Hay una complementariedad entre la misericordia y la comunión.
Ya en el Antiguo
Testamento se puede ver esa complementariedad entre la Promesa hecha a Abraham
y la Alianza celebrada con Moisés. Pues la Promesa es unilateral: Dios se
compromete a bendecir a Abraham y su descendencia… y ellos no tienen que hacer
nada: todo es gracia y misericordia. En cambio, con Moisés, el pueblo es
convocado a hacer una Alianza con Dios, en la cual el pueblo se compromete a
ser fiel a Dios, a vivir según su Palabra, a rendirle culto sólo a Él. La
Alianza es bilateral y eleva al pueblo a una dignidad increíble: una relación
viva con el Dios vivo. Porque “relación” significa “ida y vuelta”, es decir, un
vínculo bilateral (aunque sea asimétrico, como siempre lo es la relación con
Dios).
Como muestra Pablo
en la Carta a los Gálatas (3,17 y su
contexto), la Alianza “que llega cuatrocientos treinta años después” no anula
la Promesa: la misericordia sigue siendo el fundamento de la relación del
hombre con Dios; pues si el hombre falla, Dios sigue siendo misericordioso con
él y lo convoca a la conversión y le concede el perdón. Pero Dios convoca al
hombre a algo más que ser mero receptor pasivo de la gracia, pues la gracia es
transformante y eleva al hombre a la posibilidad de la comunión con Dios en la
fe, la esperanza y el amor.
Este poder
transformante de la gracia también lo expresa Pablo con mucha fuerza: a
diferencia del brillo del rostro de Moisés que se diluía rápidamente (y por eso
se cubría el rostro con un velo), “nosotros que con el rostro descubierto
reflejamos como en un espejo la gloria del Señor, nos vamos transformando en
esa misma imagen cada vez más gloriosos: así es como actúa el Señor, que es
Espíritu” (2 Cor 3,18).
Esta fuerza
transformante de la gracia no es otra cosa que la fuerza de la resurrección de
Jesús actuando en nosotros que somos miembros de su Cuerpo: “Fuimos, pues, con
él sepultados por el bautismo en la muerte, a fin de que, al igual que Cristo
resucitó de entre los muertos por medio de la gloria del Padre, así también
nosotros vivamos una vida nueva” (Rom 6,4).
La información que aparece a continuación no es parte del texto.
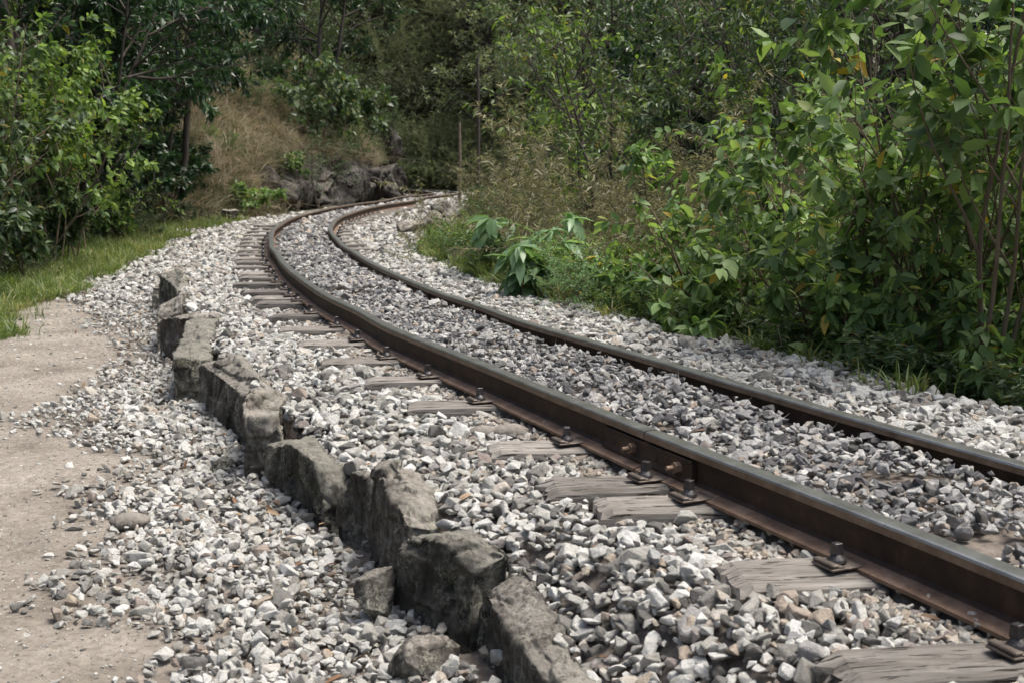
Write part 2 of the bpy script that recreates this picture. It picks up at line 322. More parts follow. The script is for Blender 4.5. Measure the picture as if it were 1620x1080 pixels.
# ------------------------------------------------------------------ ground sheet
def axis(parts):
    out = []
    for a, b, s in parts: out += list(np.arange(a, b, s))
    return np.array(out)
gx = axis([(-160, -40, 8), (-40, -14, 1.2), (-14, -7.5, .3), (-7.5, 3.2, .05), (3.2, 8, .2), (8, 20, .8), (20, 60, 4), (60, 171, 10)])
gy = axis([(-40, -4, 6), (-4, 1.6, .4), (1.6, 16, .05), (16, 30, .1), (30, 58, .25), (58, 90, 1.2), (90, 260, 8)])
GX, GY = np.meshgrid(gx, gy)
GZ, GD, GT, GB = tz(GX, GY, True)
nx, ny = len(gx), len(gy)
ii = (np.arange(ny - 1)[:, None] * nx + np.arange(nx - 1)[None]).ravel()
quads = np.stack([ii, ii + 1, ii + nx + 1, ii + nx], 1)
gm = gravel_mask(GX, GY, GD, GT, GB)
soil = np.maximum(smooth01(GT / .4), smooth01((GB + .7 + .3 * fbm(GX, GY, 1.5, 4, 6)) / .4)); soil = np.maximum(soil, smooth01((GY - 54.5) / 1.5))
rock = smooth01(GB / .3) * (1 - smooth01((GB - 1.2) / .6)) * smooth01((GY - 28) / 3)
GZ2 = GZ.copy() - .03 * gm
me = mesh_np('ground', np.stack([GX, GY, GZ2], -1).reshape(-1, 3), quads, np.full(len(quads), 4), True, {'gravel': gm, 'soil': soil, 'rock': rock})
tag(link('ground', me, GROUND), kind='structure')

# ------------------------------------------------------------------ loose stones
rng = np.random.RandomState(11)
def stone_mesh(name, seed, npt=13, sc=(1, .72, .5), m=None, bev=.06):
    r = np.random.RandomState(seed); bm = bmesh.new()
    for k in range(npt):
        v = r.normal(size=3); v /= np.linalg.norm(v); v = np.sign(v) * np.abs(v) ** r.uniform(.55, .95)
        v *= r.uniform(.82, 1.0) / max(.75, np.abs(v).max())
        bm.verts.new((v[0] * sc[0], v[1] * sc[1], v[2] * sc[2]))
    bmesh.ops.convex_hull(bm, input=bm.verts, use_existing_faces=False)
    for v in [v for v in bm.verts if not v.link_faces]: bm.verts.remove(v)
    bmesh.ops.dissolve_limit(bm, angle_limit=R(14), verts=bm.verts, edges=bm.edges)
    if bev: bmesh.ops.bevel(bm, geom=list(bm.edges), offset=bev, segments=1, affect='EDGES')
    me = bm_mesh(name, bm)
    if m: me.materials.append(m)
    return me
def variants(prefix, m, n, s0):
    c = bpy.data.collections.new(prefix)
    r = random.Random(s0)
    for k in range(n):
        o = bpy.data.objects.new(prefix, stone_mesh(prefix, s0 + k, r.randint(10, 17), (1, r.uniform(.6, .95), r.uniform(.38, .75)), m)); c.objects.link(o)
    return c
V_LIGHT = variants('pale_stone', GR_LIGHT, 18, 100); V_GREY = variants('grey_stone', GR_GREY, 14, 300)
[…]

Y esta vida nueva se expresa en “el
fruto del Espíritu que es amor, alegría, paz, paciencia, afabilidad, bondad,
fidelidad, modestia, dominio de sí” (Gál 5, 22s). Y en la oración “también el
Espíritu viene en ayuda de nuestra debilidad. Pues nosotros no sabemos pedir
como conviene; mas el Espíritu mismo intercede por nosotros con gemidos
inefables” (Rom 8,26), porque “Dios envió a nuestros corazones el Espíritu de
su Hijo que clama: ¡Abbá, Padre!” (Gál 4,6).
Por eso podemos
decir que nuestra vida espiritual tiene su principio (y su reaseguro permanente) en la misericordia divina
y tiene su consumación en la comunión escatológica con la Trinidad y la comunidad de los
salvados, en la Jerusalén celestial (cf. Ap 21 y 22); y esa consumación está anticipada ya en la comunión con Dios que tenemos mediante su gracia y las virtudes de la fe, la esperanza y el amor.